**MATERIALS PROVIDED**
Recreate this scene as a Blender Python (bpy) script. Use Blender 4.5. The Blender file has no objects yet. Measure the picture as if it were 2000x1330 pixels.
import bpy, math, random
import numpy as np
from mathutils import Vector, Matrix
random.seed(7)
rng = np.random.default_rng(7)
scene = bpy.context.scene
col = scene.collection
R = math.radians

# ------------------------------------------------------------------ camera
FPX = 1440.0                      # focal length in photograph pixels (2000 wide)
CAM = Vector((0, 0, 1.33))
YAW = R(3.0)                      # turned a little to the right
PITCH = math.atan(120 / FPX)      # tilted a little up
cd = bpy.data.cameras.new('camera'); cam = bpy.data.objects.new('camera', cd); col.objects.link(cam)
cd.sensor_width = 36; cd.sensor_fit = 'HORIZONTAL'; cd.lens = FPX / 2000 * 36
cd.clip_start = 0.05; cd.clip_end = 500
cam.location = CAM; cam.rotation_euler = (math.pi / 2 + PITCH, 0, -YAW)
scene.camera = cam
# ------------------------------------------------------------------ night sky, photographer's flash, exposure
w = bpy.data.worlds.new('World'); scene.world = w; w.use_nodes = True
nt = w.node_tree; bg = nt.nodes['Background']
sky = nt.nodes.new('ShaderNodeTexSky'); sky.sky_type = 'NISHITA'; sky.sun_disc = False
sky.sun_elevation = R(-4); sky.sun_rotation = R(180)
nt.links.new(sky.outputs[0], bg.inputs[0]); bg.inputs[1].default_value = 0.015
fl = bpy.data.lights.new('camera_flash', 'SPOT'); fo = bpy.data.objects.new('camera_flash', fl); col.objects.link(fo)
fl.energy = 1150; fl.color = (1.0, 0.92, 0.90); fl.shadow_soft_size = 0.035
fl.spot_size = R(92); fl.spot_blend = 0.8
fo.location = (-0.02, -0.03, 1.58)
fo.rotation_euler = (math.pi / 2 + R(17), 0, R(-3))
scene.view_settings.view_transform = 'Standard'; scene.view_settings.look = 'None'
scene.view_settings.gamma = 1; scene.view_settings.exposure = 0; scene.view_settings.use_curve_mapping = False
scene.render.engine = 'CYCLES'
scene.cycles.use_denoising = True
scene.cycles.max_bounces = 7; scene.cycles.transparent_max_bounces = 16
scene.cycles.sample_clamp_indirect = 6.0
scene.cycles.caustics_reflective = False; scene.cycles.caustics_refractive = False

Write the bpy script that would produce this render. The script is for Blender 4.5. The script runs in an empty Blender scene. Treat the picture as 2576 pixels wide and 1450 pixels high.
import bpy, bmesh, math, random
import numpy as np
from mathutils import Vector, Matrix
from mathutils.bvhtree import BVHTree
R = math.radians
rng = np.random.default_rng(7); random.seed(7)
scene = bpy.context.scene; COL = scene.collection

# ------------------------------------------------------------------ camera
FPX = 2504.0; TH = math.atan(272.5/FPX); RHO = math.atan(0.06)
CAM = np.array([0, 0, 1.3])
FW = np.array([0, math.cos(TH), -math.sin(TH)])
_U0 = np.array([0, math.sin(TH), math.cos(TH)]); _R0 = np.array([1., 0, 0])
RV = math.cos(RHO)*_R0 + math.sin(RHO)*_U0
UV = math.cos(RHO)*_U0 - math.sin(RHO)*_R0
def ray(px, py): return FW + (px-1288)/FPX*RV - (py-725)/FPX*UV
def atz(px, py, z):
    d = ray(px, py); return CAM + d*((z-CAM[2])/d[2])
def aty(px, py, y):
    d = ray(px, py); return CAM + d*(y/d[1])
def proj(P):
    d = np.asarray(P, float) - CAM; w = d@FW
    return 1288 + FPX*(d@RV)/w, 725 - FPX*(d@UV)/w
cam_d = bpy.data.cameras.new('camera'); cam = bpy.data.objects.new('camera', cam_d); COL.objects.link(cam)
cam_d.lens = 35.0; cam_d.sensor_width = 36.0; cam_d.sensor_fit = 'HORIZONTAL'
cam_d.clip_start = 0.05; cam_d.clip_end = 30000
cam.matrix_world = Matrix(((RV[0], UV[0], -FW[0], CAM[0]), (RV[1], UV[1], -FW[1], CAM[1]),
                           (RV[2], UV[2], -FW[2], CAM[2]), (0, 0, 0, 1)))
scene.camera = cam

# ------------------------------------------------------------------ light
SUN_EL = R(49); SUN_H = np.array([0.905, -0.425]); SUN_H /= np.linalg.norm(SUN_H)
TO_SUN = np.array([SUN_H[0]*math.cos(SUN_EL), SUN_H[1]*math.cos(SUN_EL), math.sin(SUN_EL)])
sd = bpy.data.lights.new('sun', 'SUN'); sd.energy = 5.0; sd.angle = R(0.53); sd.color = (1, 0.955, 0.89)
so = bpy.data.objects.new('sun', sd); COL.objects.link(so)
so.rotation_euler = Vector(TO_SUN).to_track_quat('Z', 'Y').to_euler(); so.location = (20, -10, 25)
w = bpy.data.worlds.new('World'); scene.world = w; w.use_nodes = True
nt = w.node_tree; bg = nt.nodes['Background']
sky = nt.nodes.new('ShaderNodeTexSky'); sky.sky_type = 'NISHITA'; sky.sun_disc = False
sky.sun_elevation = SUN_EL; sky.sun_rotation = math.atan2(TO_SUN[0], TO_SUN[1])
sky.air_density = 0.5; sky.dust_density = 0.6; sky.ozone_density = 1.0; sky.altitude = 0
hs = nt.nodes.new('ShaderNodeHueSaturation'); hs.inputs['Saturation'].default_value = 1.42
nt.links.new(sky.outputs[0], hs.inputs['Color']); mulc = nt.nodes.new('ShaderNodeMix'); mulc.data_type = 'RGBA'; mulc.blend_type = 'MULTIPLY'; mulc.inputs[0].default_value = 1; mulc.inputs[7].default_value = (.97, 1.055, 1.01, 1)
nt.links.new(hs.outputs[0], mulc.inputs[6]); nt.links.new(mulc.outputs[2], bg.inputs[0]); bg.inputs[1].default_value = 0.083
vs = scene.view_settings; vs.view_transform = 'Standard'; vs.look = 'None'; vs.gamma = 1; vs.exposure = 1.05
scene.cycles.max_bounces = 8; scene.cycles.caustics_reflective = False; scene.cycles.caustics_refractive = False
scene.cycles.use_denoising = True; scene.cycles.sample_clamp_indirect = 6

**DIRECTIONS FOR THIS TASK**
Reproduce exactly the lines from the one containing "Write the bpy" through the one containing "scene = bpy.context.scene;", inclusive, and nothing else.

**TASK OUTPUT**
Write the bpy script that would produce this render. The script is for Blender 4.5. The script runs in an empty Blender scene. Treat the picture as 2576 pixels wide and 1450 pixels high.
import bpy, bmesh, math, random
import numpy as np
from mathutils import Vector, Matrix
from mathutils.bvhtree import BVHTree
R = math.radians
rng = np.random.default_rng(7); random.seed(7)
scene = bpy.context.scene; COL = scene.collection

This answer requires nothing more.